If one assumes that the % of tickets sold/comped for premium and non-premium were the same for this game: 51,533/65,890 = 78%, then that translates to 78% of 13,000 = 10,140 premium seats sold/comped. Thus non-premium seats sold/comped = 51,533 – 10,140 = 41,393. Thus the shortfall of meeting the 85% would be 45,000 – 41,393 - non-premium comp seats = 3,607 + non-premium comp seats.

Assuming an average ticket price for non-premium seats of $72, that translates to about $25 per seat cost to the Glazers (34%) if they were to buy the tickets needed to get to the 85% threshold. $25 x 3,607 = $90,175. So the cost to prevent the blackout would be $90,175 + ($25 x number of non-premium comped tickets).

If one assumes that 100% of the premium tickets sold, then about another 3,000 non-premium tickets would have not been sold, so the total shortfall would have been about 6,600 tickets. At $25 per ticket, that would translate to $165,000 cost for the Glazers to buy up the tickets.

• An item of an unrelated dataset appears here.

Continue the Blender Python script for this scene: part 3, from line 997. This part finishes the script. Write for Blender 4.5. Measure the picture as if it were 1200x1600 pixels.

So here we have a case where the Glazers (receiving about $15,000,000 per year for 30 years for the full care and feeding of RayJay) with net worth of $2.7 billion, could have prevented the blackout for the opening game for about $100,000, keeping in mind distribution of those free tickets would have generated additional parking and concession revenue. To put into perspective, sort of, how little $100,000 is to the Glazers, let’s compute what % of their net worth this is and then compare that for the same % of net worth for someone fortunate enough to be worth $1 million. 100,000/2,700,000,000 = .000037 = .0037% .0037% of $1 million = $37 Is this chump change for the Glazers or what?

So the Glazers consciously choose to be stupidly selfish, thereby depriving the community that has greatly facilitated there continual rise to more and more personal wealth, of local TV broadcasting revenues, increased restaurant/pub business, and most importantly, access to viewing the game for hundreds of thousands of ‘fans’ who, for whatever reason, do not attend games in person.

I guess the Glazers have determined that YOU CAN TAKE IT WITH YOU.